→ **The problem**
Copy exactly the lines that run from the top of the listing to the line containing "return tuple(((x/255)/12.92 if", both ends included, and omit the pictures.

→ **Collected data**
——————

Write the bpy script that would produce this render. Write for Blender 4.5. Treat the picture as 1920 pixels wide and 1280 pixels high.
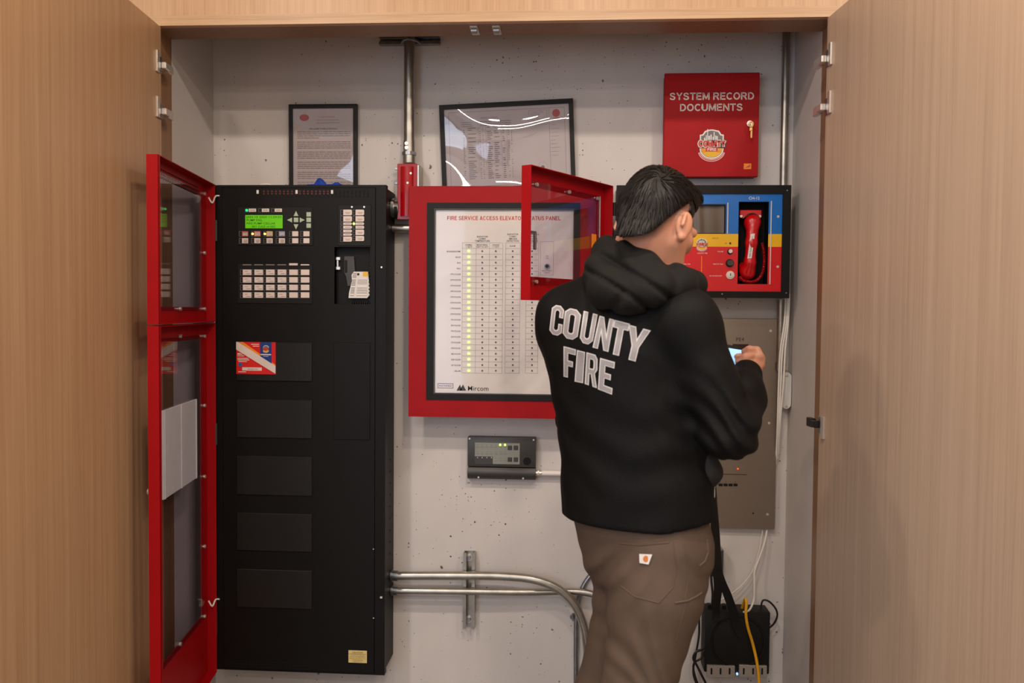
import bpy, bmesh, math, random
import numpy as np
from mathutils import Vector, Matrix
from mathutils.bvhtree import BVHTree
random.seed(7)
SC = bpy.context.scene
COL = SC.collection
for _o in list(bpy.data.objects):
    bpy.data.objects.remove(_o)

# ------------------------------------------------------------------ camera, world, lights, exposure
CAM = np.array([0.0, -2.8, 1.35])
PITCH, YAW, ROLL, FPX = [math.radians(a) for a in (-2.051, -3.767, 0.4845)] + [1620.0]
_f = np.array([math.sin(YAW)*math.cos(PITCH), math.cos(YAW)*math.cos(PITCH), math.sin(PITCH)])
_r = np.cross(_f, [0, 0, 1]); _r /= np.linalg.norm(_r); _u = np.cross(_r, _f)
CR = math.cos(ROLL)*_r + math.sin(ROLL)*_u
CU = -math.sin(ROLL)*_r + math.cos(ROLL)*_u
CF = _f
cd = bpy.data.cameras.new('camera'); cam = bpy.data.objects.new('camera', cd); COL.objects.link(cam)
cd.sensor_width = 36.0; cd.lens = FPX/1920*36; cd.clip_start = 0.05
cam.matrix_world = Matrix(((CR[0], CU[0], -CF[0], CAM[0]), (CR[1], CU[1], -CF[1], CAM[1]), (CR[2], CU[2], -CF[2], CAM[2]), (0, 0, 0, 1)))
cd.dof.use_dof = True; cd.dof.focus_distance = 2.5; cd.dof.aperture_fstop = 4.0
SC.camera = cam

def srgb(c):
    return tuple(((x/255)/12.92 if x/255 <= .04045 else ((x/255+.055)/1.055)**2.4) for x in c)

w = bpy.data.worlds.new('world'); SC.world = w; w.use_nodes = True
w.node_tree.nodes['Background'].inputs[0].default_value = (0.75, 0.85, 1.0, 1)
w.node_tree.nodes['Background'].inputs[1].default_value = 0.35
SC.view_settings.view_transform = 'Standard'; SC.view_settings.look = 'None'
SC.view_settings.gamma = 1.0; SC.view_settings.use_curve_mapping = False
SC.view_settings.exposure = -0.05
SC.cycles.max_bounces = 8; SC.cycles.use_denoising = True

def area(name, loc, size, power, col, target=None, shape='DISK', sy=None):
    d = bpy.data.lights.new(name, 'AREA'); d.shape = shape; d.size = size
    if sy: d.size_y = sy
    d.energy = power; d.color = col
    o = bpy.data.objects.new(name, d); COL.objects.link(o); o.location = loc
    if target is not None:
        o.rotation_euler = (Vector(target)-Vector(loc)).to_track_quat('-Z', 'Y').to_euler()
    return o
CEIL = 2.75
WARM = (1.0, 0.85, 0.71)
DOWN = [(-1.05, -1.55), (0.05, -1.55), (1.05, -1.55), (-1.3, -2.25), (0.25, -2.25), (1.5, -2.25), (-0.6, -3.6), (1.2, -3.6)]
for i, (x, y) in enumerate(DOWN):
    area('downlight_lamp', (x, y, CEIL-.012), 0.13, 13.0, WARM)
STRIPS = [(-0.95, -4.5, 1.1), (0.75, -4.5, 1.2), (-0.2, -5.2, 1.0)]
for x, y, l in STRIPS:
    area('strip_lamp', (x, y, CEIL-.012), l, 16.0, (1.0, .92, .83), shape='RECTANGLE', sy=0.10)
# daylight through the glazed wall behind and to the left of the camera
area('window_daylight', (-2.2, -5.85, 1.5), 2.4, 60.0, (.72, .84, 1.0), target=(0.3, 0, 1.2), shape='RECTANGLE', sy=2.0)

# ------------------------------------------------------------------ geometry helpers
def ray(px, py):
    d = CF*FPX + CR*(px-960) - CU*(py-640)
    return d/np.linalg.norm(d)
def at(px, py, Y):
    d = ray(px, py); t = (Y-CAM[1])/d[1]
    return Vector(CAM+d*t)
def atplane(px, py, p0, n):
    d = ray(px, py); n = np.array(n, float); t = np.dot(np.array(p0)-CAM, n)/np.dot(d, n)
    return Vector(CAM+d*t)
def rect(x0, y0, x1, y1, Y):
    mx, my = (x0+x1)/2, (y0+y1)/2
    return at(x0, my, Y).x, at(x1, my, Y).x, at(mx, y1, Y).z, at(mx, y0, Y).z
def spline(pts, n=8, closed=False):
    P = [Vector(p) for p in pts]; out = []
    m = len(P)
    for i in range(m if closed else m-1):
        if closed: a, b, c, d = P[i-1], P[i], P[(i+1) % m], P[(i+2) % m]
        else: a, b, c, d = P[max(i-1, 0)], P[i], P[i+1], P[min(i+2, m-1)]
        for k in range(n):
            t = k/n
            out.append(.5*((2*b)+(c-a)*t+(2*a-5*b+4*c-d)*t*t+(3*b-a-3*c+d)*t**3))
    if not closed: out.append(P[-1])
    return out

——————

→ **Finished answer**
Write the bpy script that would produce this render. Write for Blender 4.5. Treat the picture as 1920 pixels wide and 1280 pixels high.
import bpy, bmesh, math, random
import numpy as np
from mathutils import Vector, Matrix
from mathutils.bvhtree import BVHTree
random.seed(7)
SC = bpy.context.scene
COL = SC.collection
for _o in list(bpy.data.objects):
    bpy.data.objects.remove(_o)

# ------------------------------------------------------------------ camera, world, lights, exposure
CAM = np.array([0.0, -2.8, 1.35])
PITCH, YAW, ROLL, FPX = [math.radians(a) for a in (-2.051, -3.767, 0.4845)] + [1620.0]
_f = np.array([math.sin(YAW)*math.cos(PITCH), math.cos(YAW)*math.cos(PITCH), math.sin(PITCH)])
_r = np.cross(_f, [0, 0, 1]); _r /= np.linalg.norm(_r); _u = np.cross(_r, _f)
CR = math.cos(ROLL)*_r + math.sin(ROLL)*_u
CU = -math.sin(ROLL)*_r + math.cos(ROLL)*_u
CF = _f
cd = bpy.data.cameras.new('camera'); cam = bpy.data.objects.new('camera', cd); COL.objects.link(cam)
cd.sensor_width = 36.0; cd.lens = FPX/1920*36; cd.clip_start = 0.05
cam.matrix_world = Matrix(((CR[0], CU[0], -CF[0], CAM[0]), (CR[1], CU[1], -CF[1], CAM[1]), (CR[2], CU[2], -CF[2], CAM[2]), (0, 0, 0, 1)))
cd.dof.use_dof = True; cd.dof.focus_distance = 2.5; cd.dof.aperture_fstop = 4.0
SC.camera = cam

def srgb(c):
    return tuple(((x/255)/12.92 if x/255 <= .04045 else ((x/255+.055)/1.055)**2.4) for x in c)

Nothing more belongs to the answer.